I'm researching valve amplifiers. I found this schematic for one:
So the input is amplified by the first valve, and then the amplified signal is amplified again by the second valve, right?
My question is, why is the voltage being stepped down before going to the speaker? It seems pointless to me, increasing the voltage with the valves and then decreasing it again. All the schematics I can find online do this. Why?
(Is the 300V rail at the top related to the transformer? If not, what's it for?)
Best Answer
It's a question of impedance.
The anode (plate) voltage of the tube varies over a wide range, while the current varies over a much smaller range. If you define output impedance as
$$Z_{out} = \frac{\Delta V}{\Delta I}$$
This usually works out to a fairly high number for a typical vacuum tube, on the order of thousands of ohms.
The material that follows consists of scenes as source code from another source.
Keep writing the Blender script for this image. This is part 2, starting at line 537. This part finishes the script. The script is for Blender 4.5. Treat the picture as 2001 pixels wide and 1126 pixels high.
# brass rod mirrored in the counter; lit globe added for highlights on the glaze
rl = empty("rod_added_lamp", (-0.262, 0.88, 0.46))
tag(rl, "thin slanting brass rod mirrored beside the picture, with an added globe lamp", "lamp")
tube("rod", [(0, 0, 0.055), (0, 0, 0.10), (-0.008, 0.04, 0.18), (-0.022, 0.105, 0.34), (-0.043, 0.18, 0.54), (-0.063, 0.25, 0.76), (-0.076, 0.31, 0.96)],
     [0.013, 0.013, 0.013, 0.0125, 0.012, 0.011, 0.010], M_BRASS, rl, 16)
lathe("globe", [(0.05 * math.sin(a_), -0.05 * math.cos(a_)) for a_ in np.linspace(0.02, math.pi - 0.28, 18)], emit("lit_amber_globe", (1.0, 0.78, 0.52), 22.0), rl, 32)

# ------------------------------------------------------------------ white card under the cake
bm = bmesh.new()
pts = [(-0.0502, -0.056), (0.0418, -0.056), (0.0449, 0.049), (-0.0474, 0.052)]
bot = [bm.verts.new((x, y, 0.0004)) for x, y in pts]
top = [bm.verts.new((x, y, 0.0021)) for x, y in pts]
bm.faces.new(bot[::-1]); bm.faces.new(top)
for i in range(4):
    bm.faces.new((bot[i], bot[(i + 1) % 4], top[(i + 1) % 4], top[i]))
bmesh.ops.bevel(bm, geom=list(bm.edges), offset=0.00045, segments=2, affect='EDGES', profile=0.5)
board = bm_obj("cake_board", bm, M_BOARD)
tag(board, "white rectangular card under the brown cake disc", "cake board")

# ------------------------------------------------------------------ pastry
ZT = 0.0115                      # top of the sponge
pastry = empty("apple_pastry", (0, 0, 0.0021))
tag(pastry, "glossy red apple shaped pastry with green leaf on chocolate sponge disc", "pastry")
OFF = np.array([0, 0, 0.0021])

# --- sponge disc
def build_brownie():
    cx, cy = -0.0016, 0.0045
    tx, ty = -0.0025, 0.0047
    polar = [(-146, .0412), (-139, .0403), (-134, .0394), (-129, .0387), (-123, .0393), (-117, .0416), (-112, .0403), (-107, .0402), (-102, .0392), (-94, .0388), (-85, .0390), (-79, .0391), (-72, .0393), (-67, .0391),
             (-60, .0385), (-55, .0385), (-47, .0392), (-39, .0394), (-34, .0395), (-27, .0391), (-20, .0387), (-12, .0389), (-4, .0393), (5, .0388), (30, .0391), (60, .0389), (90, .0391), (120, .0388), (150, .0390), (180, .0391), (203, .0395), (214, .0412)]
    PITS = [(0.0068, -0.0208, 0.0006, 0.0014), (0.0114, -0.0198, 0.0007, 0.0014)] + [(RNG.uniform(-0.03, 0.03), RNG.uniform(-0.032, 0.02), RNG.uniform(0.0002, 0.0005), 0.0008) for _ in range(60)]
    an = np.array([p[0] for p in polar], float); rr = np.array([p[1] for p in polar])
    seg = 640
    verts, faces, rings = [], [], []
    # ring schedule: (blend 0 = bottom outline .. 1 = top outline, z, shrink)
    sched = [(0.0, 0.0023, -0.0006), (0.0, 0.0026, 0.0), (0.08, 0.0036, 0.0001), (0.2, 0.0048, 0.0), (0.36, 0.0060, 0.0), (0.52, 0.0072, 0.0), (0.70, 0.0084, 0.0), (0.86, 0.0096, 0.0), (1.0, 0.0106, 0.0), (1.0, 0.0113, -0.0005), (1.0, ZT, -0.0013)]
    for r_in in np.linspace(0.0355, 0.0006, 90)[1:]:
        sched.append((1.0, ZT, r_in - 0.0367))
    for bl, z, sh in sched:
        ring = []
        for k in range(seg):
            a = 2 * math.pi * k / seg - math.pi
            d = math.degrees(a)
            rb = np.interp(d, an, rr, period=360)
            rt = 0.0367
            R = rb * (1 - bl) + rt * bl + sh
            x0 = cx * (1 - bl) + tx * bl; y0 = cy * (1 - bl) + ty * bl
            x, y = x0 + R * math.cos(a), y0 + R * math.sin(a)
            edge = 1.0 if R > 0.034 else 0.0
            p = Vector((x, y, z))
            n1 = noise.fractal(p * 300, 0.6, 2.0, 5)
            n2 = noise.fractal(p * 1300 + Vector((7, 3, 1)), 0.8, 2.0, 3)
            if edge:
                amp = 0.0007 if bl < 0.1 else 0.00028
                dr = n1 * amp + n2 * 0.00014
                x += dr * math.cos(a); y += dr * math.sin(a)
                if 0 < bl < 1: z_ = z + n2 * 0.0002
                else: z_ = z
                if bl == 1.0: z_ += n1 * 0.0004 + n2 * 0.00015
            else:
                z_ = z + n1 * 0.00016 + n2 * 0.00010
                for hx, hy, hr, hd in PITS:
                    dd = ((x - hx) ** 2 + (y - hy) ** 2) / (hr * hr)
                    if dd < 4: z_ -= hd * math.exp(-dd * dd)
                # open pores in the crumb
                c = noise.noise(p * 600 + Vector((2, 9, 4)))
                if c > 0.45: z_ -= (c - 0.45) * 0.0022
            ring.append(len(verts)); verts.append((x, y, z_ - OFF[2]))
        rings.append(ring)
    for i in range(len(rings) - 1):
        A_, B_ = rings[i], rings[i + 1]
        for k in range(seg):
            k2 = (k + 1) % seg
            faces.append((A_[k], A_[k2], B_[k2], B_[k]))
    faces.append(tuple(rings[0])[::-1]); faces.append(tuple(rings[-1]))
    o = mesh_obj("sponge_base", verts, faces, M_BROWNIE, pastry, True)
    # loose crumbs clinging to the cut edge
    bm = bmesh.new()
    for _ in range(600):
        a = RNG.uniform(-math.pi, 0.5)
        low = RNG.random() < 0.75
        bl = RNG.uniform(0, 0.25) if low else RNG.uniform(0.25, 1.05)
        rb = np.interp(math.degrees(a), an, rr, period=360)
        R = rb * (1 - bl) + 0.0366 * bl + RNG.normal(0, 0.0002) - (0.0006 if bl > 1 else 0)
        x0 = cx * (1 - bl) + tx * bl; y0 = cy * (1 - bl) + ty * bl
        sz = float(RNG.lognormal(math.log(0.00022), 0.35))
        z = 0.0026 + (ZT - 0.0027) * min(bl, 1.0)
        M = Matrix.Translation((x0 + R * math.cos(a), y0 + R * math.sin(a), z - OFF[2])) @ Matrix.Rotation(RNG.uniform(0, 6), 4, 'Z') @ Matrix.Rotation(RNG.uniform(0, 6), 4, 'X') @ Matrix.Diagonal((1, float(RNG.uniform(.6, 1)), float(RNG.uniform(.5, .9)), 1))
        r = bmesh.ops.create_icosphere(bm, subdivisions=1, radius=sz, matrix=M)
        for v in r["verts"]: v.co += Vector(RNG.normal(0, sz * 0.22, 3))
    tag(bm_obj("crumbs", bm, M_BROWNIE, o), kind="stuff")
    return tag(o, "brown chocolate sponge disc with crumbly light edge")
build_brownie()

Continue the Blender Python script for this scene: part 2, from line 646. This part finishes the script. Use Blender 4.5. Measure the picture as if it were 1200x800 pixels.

On the other hand, most speakers have a low impedance — on the order of 4 to 16 Ω — which means they want a relatively higher current change coupled with a relatively smaller voltage change.
Note that in both cases, you're talking about the same amount of power (voltage × current), which is what the amplifer is really achieving — an increase in signal power from input to output.
The transformer provides this impedance change. It trades off a high voltage swing for a high current swing. Without it, you'd get only a tiny fraction of the available signal power actually delivered to the speaker, limited by the relatively low current in the tube.
From a comment:
The 300V power supply is required for much the same reason: The output of the impedance of the tube is inherently high.
The 6V6 tube is rated for 50 mA plate current (average), which means that the signal current swing must be less than about ±40 mA (peak). Similarly, the tube is rated for a plate voltage of 250 V (nominally, but it is frequently overdriven in this respect), so the signal voltage needs to be less than about ±120 V (peak).
The signal power available at the output is therefore the RMS current multiplied by the RMS voltage, or:
$$\frac{40 mA}{\sqrt{2}} \cdot \frac{120 V}{\sqrt{2}} = \frac{4.8 W}{2} = 2.4 W$$
If you use a lower plate voltage, the available power is reduced proportionally.
Note that this works out to an output impedance of:
$$Z_{out} = \frac{120 V}{40 mA} = 3000 \Omega$$
To drive an 8Ω speaker, you'd use a 3000Ω:8Ω transformer (19.4:1 turns ratio), which would give you 4.38 VRMS and 548 mARMS at the speaker.